Rigoletto, capolavoro Verdiano di metà ottocento, primo della cosiddetta
trilogia popolare, insieme a
Trovatore e Traviata, è sempre attuale,
moderno musicalmente e scenicamente e coinvolge per la particolare storia, per
la rapidità con cui si sviluppano gli eventi, per gli intensi chiaro scuri della
partitura, le bellissime arie, i duetti, le cabalette, i recitativi e
sostanzialmente per il ricchissimo tessuto orchestrale. La signora canadese
Keri-Lynn Wilson – affermato direttore internazionale - ha fatto un ottimo
lavoro di concertazione riuscendo ad ottenere con attenzione e precisione il
massimo dall'orchestra - in una lettura non filologica, ma di tradizione - sia
nelle pagine di alta drammaticità, sia in quelle melodiche, con preciso stacco
dei tempi e con colori e dinamiche tipicamente verdiani, non trascurando però la
ricchezza e la raffinatezza dei fiati e degli archi.
A dir poco bellissimo il famoso quartetto
Gilda, Rigoletto, Duca e Maddalena
del terzo atto, in cui ogni voce è autonoma come uno strumento orchestrale.

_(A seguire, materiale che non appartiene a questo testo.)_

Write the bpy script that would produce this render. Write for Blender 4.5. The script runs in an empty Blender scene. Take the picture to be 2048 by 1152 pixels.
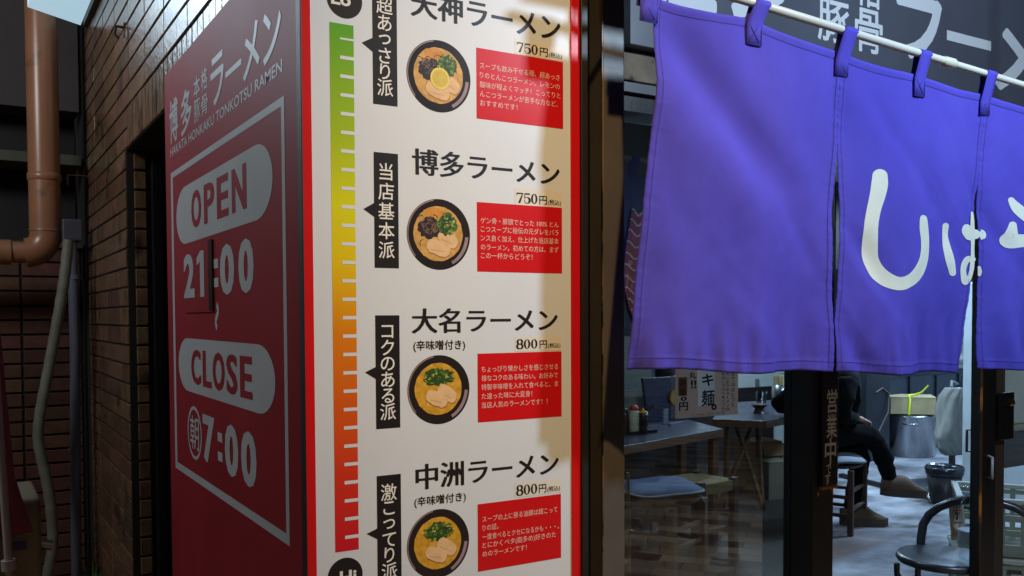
import bpy, bmesh, math, random
from mathutils import Vector, Matrix, noise as mnoise
random.seed(7)
R = math.radians
scene = bpy.context.scene
COL = scene.collection

# ------------------------------------------------------------------ camera
FPX = 1821.0                      # focal length in photograph pixels (2048 wide)
CAM_H = 1.45
cam_data = bpy.data.cameras.new('camera')
cam_data.sensor_width = 36.0
cam_data.lens = 36.0 * FPX / 2048.0
cam_data.shift_y = 114.0 / 2048.0
cam_data.clip_start = 0.05
cam_data.clip_end = 500
cam = bpy.data.objects.new('camera', cam_data)
COL.objects.link(cam)
CAM_M = Matrix.Rotation(R(-31.2), 3, 'Z') @ Matrix.Rotation(R(90 - 1.83), 3, 'X') @ Matrix.Rotation(R(-0.27), 3, 'Z')
cam.matrix_world = Matrix.Translation((0, 0, CAM_H)) @ CAM_M.to_4x4()
scene.camera = cam
CAM_P = Vector((0, 0, CAM_H))

# ------------------------------------------------------------------ world and lamps (night)
w = bpy.data.worlds.new('World'); scene.world = w; w.use_nodes = True
wn = w.node_tree
sky = wn.nodes.new('ShaderNodeTexSky'); sky.sky_type = 'NISHITA'; sky.sun_disc = False
sky.sun_elevation = R(-3); sky.sun_rotation = R(200)
wn.links.new(sky.outputs[0], wn.nodes['Background'].inputs['Color'])
wn.nodes['Background'].inputs['Strength'].default_value = 0.12

def lamp(name, kind, loc, power, color, size=0.1, target=None, **kw):
    l = bpy.data.lights.new(name, kind); l.energy = power; l.color = color
    if kind == 'AREA':
        l.shape = 'RECTANGLE'; l.size = size; l.size_y = kw.pop('size_y', size)
    else:
        l.shadow_soft_size = size
    for k, v in kw.items(): setattr(l, k, v)
    o = bpy.data.objects.new(name, l); COL.objects.link(o); o.location = loc
    if target is not None:
        o.rotation_euler = (Vector(target) - Vector(loc)).to_track_quat('-Z', 'Y').to_euler()
    return o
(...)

La simulazione della tempesta con un perfetto vento creato dai tenori a bocche
chiuse: crescenti sino al culmine dell'intensa e drammatica sonorità,
terminavano poi gradatamente sino alla quiete dopo l'uragano e quando il delitto
di
Gilda era stato già compiuto; sono forse le pagine più complesse e
d'alta inventiva drammatica e melodica di questo capolavoro verdiano. E per
finire, l'emozionante drammatica raffinatezza musicale della scena finale in cui
Gilda spira con le sue ultime parole di “
Lassù in ciel...” e
l'ultima tragica rievocazione della maledizione di
Monterone da parte del
disperato
Rigoletto .
Come detto in premessa un bell'allestimento tradizionale e contenuto, non carico
di particolari superflui, proveniente dal
Teatro Regio di Parma, con
scene e colorati costumi d'epoca di
Pierluigi Samaritani, con la regia di
Stefano Vizioli che nella revisione ha inserito alcuni elementi scenici
erotici non volgari ed un nudo quasi integrale di una cortigiana nel primo atto,
che esprimono con chiarezza le abitudini libertine della nobiltà dell'epoca,
oltre alle quattro cortigiane che distraendo
Rigoletto partecipano nel
secondo al rapimento di
Gilda.
Una rappresentazione applauditissima, con vere e proprie ovazioni, con numerose
chiamate per tutti gli artisti e per l'orchestra, in un teatro colmo in ogni
ordine di posti che – indipendentemente da talune riserve espresse dai più
accaniti critici – questa volta lascerà assolutamente un bel ricordo.